* **Aim**: Begin at the top of the entries below and write out every line through the one containing "SC.cycles.use_adaptive_sampling = False", excluding pictures.
● ● ●
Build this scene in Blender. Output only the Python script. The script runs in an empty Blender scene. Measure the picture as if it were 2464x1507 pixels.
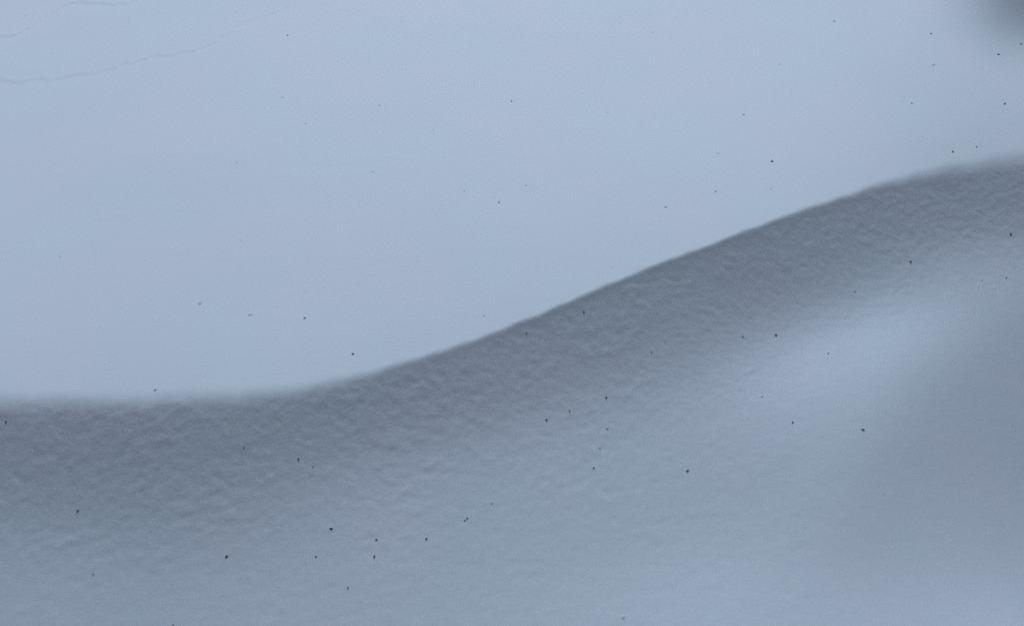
import bpy, bmesh, math, random
import numpy as np
from mathutils import Vector, Matrix

# ------------------------------------------------------------------ camera, sky, light, exposure
C = bpy.context.scene.collection
SC = bpy.context.scene
R = math.radians
SUN_EL, SUN_AZ = 31.0, 0.0            # bright part of the overcast sky: low, straight ahead behind the crest

cam_d = bpy.data.cameras.new('camera')
cam = bpy.data.objects.new('camera', cam_d)
C.objects.link(cam)
PITCH, DIST, LENS = 52.0, 1.0, 27.0
CAM = Vector((0, -DIST*math.cos(R(PITCH)), DIST*math.sin(R(PITCH))))
cam.location = CAM
cam.rotation_euler = (R(90-PITCH), 0, 0)
cam_d.lens = LENS; cam_d.sensor_width = 36; cam_d.sensor_fit = 'HORIZONTAL'
cam_d.clip_start = 0.02; cam_d.clip_end = 400
SC.camera = cam
SC.cycles.use_denoising = False         # keep the snow grain; the little noise left is like a phone's
SC.cycles.use_adaptive_sampling = False

world = bpy.data.worlds.new('World'); SC.world = world; world.use_nodes = True
wn = world.node_tree; wn.nodes.clear()
sky = wn.nodes.new('ShaderNodeTexSky'); sky.sky_type = 'NISHITA'; sky.sun_disc = False
sky.sun_elevation = R(SUN_EL); sky.sun_rotation = R(SUN_AZ)
sky.air_density = 1.0; sky.dust_density = 4.0; sky.ozone_density = 1.0
hs = wn.nodes.new('ShaderNodeHueSaturation'); hs.inputs['Saturation'].default_value = 0.58
bg = wn.nodes.new('ShaderNodeBackground'); bg.inputs['Strength'].default_value = 0.06
wo = wn.nodes.new('ShaderNodeOutputWorld')
wn.links.new(sky.outputs[0], hs.inputs['Color']); wn.links.new(hs.outputs[0], bg.inputs[0]); wn.links.new(bg.outputs[0], wo.inputs[0])

sd = bpy.data.lights.new('sun', 'SUN'); sd.energy = 1.55; sd.angle = R(14); sd.color = (0.585, 0.775, 1.0)
sun = bpy.data.objects.new('sun', sd); C.objects.link(sun)
sun.rotation_euler = (R(-(90-SUN_EL)), 0, 0)   # light comes from +y, down on to the camera side

vs = SC.view_settings
vs.view_transform = 'Standard'; vs.look = 'None'; vs.gamma = 1; vs.use_curve_mapping = False
vs.exposure = 0.04

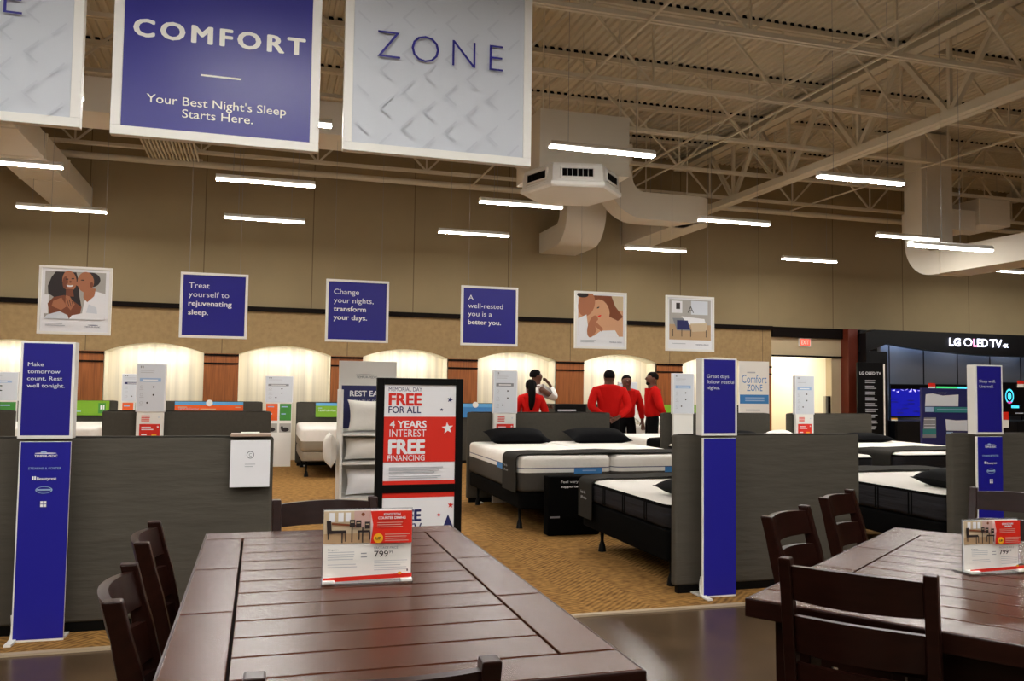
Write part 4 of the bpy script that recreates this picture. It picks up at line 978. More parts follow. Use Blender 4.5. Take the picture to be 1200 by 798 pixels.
# ------------------------------------------------------------------ dining tables
def dining_table(label, origin, rotz, W_, L_, H_):
    """origin = near-left corner on the floor; x across the width, y along the length"""
    t = thing('dining_table', label, 'table', origin, rotz, 'counter-height dining tables')
    th = 0.05; z0, z1 = H_-th, H_; g = 0.006
    mb = MB()
    mb.bbox(0.006, W_-0.006, 0.006, L_-0.006, z0, z1-0.010, M_GAP, 0.004)
    e = 0.13; sd = 0.125
    def board(xa, xb, ya, yb_, m): mb.bbox(xa+g/2, xb-g/2, ya+g/2, yb_-g/2, z1-0.014, z1, m, 0.0022)
    board(0, W_, 0, e, M_WOODT); board(0, W_, L_-e, L_, M_WOODT)
    for xa, xb in ((0, sd), (W_-sd, W_)):
        n = 3
        for i in range(n): board(xa, xb, e+(L_-2*e)*i/n, e+(L_-2*e)*(i+1)/n, M_WOODTS)
    n = round((L_-2*e)/0.131)
    for i in range(n): board(sd, W_-sd, e+(L_-2*e)*i/n, e+(L_-2*e)*(i+1)/n, M_WOODT)
    mb.bbox(-0.004, W_+0.004, -0.004, 0.006, z0, z1-0.001, M_WOOD, 0.004); mb.bbox(-0.004, W_+0.004, L_-0.006, L_+0.004, z0, z1-0.001, M_WOOD, 0.004)
    mb.bbox(-0.004, 0.006, 0, L_, z0, z1-0.001, M_WOOD, 0.004); mb.bbox(W_-0.006, W_+0.004, 0, L_, z0, z1-0.001, M_WOOD, 0.004)
    mb.build('tabletop', t)
    mb = MB(); i_ = 0.09
    for ya in (i_, L_-i_-0.022): mb.bbox(i_, W_-i_, ya, ya+0.022, z0-0.10, z0, M_WOOD, 0.003)
    for xa in (i_, W_-i_-0.022): mb.bbox(xa, xa+0.022, i_, L_-i_, z0-0.10, z0, M_WOOD, 0.003)
    mb.build('apron', t)
    for xa in (0.055, W_-0.055-0.095):
        for ya in (0.055, L_-0.055-0.095):
            mb = MB(); mb.loft([[(xa+dx+q*sx, ya+dy+q*sy_, z) for dx, dy, sx, sy_ in ((0, 0, 1, 1), (0.095, 0, -1, 1), (0.095, 0.095, -1, -1), (0, 0.095, 1, -1))] for z, q in ((0.0, 0.010), (0.3, 0.005), (z0, 0.0))], M_WOOD)
            mb.build('leg', t, bevel=0.004)
    return t
T1X, T1Y, T1W, T1L = -0.168, 1.505, 0.89, 1.72
dining_table('dark wood plank-top dining table in the left foreground', (T1X, T1Y, 0), 0, T1W, T1L, 0.91)
T2H = 0.895
c2 = atZ(875, 700, T2H); R2 = math.radians(35.2)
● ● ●
* **Response for this exercise**:
Build this scene in Blender. Output only the Python script. The script runs in an empty Blender scene. Measure the picture as if it were 2464x1507 pixels.
import bpy, bmesh, math, random
import numpy as np
from mathutils import Vector, Matrix

# ------------------------------------------------------------------ camera, sky, light, exposure
C = bpy.context.scene.collection
SC = bpy.context.scene
R = math.radians
SUN_EL, SUN_AZ = 31.0, 0.0            # bright part of the overcast sky: low, straight ahead behind the crest

cam_d = bpy.data.cameras.new('camera')
cam = bpy.data.objects.new('camera', cam_d)
C.objects.link(cam)
PITCH, DIST, LENS = 52.0, 1.0, 27.0
CAM = Vector((0, -DIST*math.cos(R(PITCH)), DIST*math.sin(R(PITCH))))
cam.location = CAM
cam.rotation_euler = (R(90-PITCH), 0, 0)
cam_d.lens = LENS; cam_d.sensor_width = 36; cam_d.sensor_fit = 'HORIZONTAL'
cam_d.clip_start = 0.02; cam_d.clip_end = 400
SC.camera = cam
SC.cycles.use_denoising = False         # keep the snow grain; the little noise left is like a phone's
SC.cycles.use_adaptive_sampling = False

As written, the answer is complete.